_WHAT YOU HAVE TO DO:_ With pictures left out, extract every line between the start of the records below and the line holding "right edge', 'device')", inclusive.

****************************************

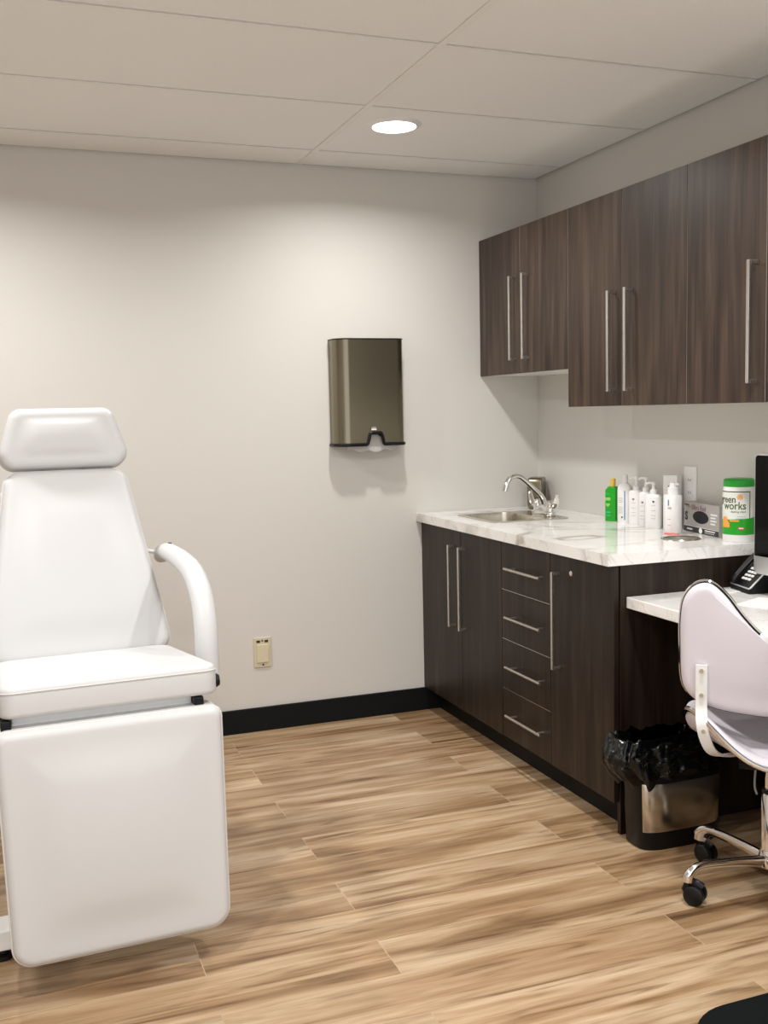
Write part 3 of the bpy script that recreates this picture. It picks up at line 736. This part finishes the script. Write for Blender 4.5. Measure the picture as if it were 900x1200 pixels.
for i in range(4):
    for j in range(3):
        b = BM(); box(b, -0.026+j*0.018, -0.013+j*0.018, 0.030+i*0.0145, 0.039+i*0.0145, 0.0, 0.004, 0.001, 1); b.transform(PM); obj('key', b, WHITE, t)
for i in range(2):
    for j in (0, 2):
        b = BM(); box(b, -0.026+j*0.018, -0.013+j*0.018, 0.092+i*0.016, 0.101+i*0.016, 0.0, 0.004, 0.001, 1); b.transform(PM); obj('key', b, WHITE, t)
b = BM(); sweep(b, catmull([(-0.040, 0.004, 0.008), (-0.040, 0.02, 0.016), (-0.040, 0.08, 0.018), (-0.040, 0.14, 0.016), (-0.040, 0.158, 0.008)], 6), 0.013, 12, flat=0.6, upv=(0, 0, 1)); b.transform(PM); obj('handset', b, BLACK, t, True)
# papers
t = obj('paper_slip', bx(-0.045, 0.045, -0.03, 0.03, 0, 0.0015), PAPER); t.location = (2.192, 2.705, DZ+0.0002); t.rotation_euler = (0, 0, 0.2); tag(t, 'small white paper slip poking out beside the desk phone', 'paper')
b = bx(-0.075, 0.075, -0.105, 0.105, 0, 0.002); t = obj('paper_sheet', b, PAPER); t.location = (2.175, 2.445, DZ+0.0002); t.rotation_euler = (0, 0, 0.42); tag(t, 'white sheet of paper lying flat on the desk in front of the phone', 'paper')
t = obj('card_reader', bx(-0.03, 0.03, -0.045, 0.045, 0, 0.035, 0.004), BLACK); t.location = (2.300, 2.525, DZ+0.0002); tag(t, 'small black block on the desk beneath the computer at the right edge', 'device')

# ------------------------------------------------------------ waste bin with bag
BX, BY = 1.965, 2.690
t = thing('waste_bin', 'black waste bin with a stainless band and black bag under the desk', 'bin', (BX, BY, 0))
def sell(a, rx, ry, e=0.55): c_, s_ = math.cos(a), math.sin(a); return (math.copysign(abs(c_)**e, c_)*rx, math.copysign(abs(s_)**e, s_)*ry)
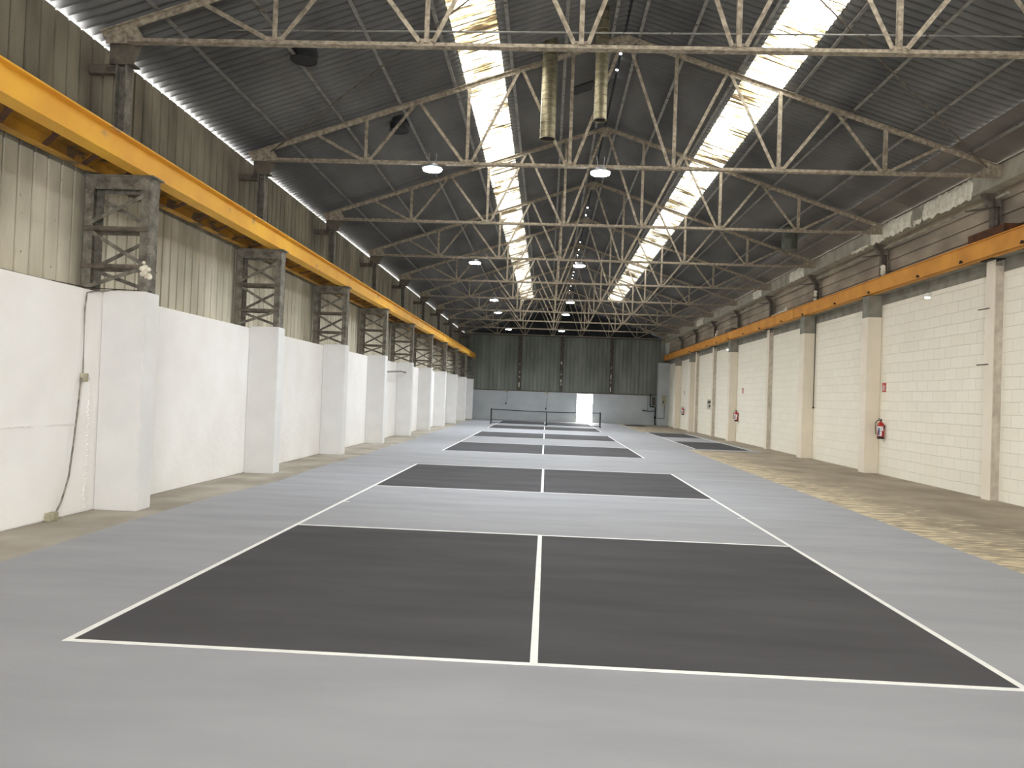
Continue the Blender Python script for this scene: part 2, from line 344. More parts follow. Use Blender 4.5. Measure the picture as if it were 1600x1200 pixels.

****************************************

_REPLY TO THE EXERCISE:_
Write part 3 of the bpy script that recreates this picture. It picks up at line 736. This part finishes the script. Write for Blender 4.5. Measure the picture as if it were 900x1200 pixels.
for i in range(4):
    for j in range(3):
        b = BM(); box(b, -0.026+j*0.018, -0.013+j*0.018, 0.030+i*0.0145, 0.039+i*0.0145, 0.0, 0.004, 0.001, 1); b.transform(PM); obj('key', b, WHITE, t)
for i in range(2):
    for j in (0, 2):
        b = BM(); box(b, -0.026+j*0.018, -0.013+j*0.018, 0.092+i*0.016, 0.101+i*0.016, 0.0, 0.004, 0.001, 1); b.transform(PM); obj('key', b, WHITE, t)
b = BM(); sweep(b, catmull([(-0.040, 0.004, 0.008), (-0.040, 0.02, 0.016), (-0.040, 0.08, 0.018), (-0.040, 0.14, 0.016), (-0.040, 0.158, 0.008)], 6), 0.013, 12, flat=0.6, upv=(0, 0, 1)); b.transform(PM); obj('handset', b, BLACK, t, True)
# papers
t = obj('paper_slip', bx(-0.045, 0.045, -0.03, 0.03, 0, 0.0015), PAPER); t.location = (2.192, 2.705, DZ+0.0002); t.rotation_euler = (0, 0, 0.2); tag(t, 'small white paper slip poking out beside the desk phone', 'paper')
b = bx(-0.075, 0.075, -0.105, 0.105, 0, 0.002); t = obj('paper_sheet', b, PAPER); t.location = (2.175, 2.445, DZ+0.0002); t.rotation_euler = (0, 0, 0.42); tag(t, 'white sheet of paper lying flat on the desk in front of the phone', 'paper')
t = obj('card_reader', bx(-0.03, 0.03, -0.045, 0.045, 0, 0.035, 0.004), BLACK); t.location = (2.300, 2.525, DZ+0.0002); tag(t, 'small black block on the desk beneath the computer at the right edge', 'device')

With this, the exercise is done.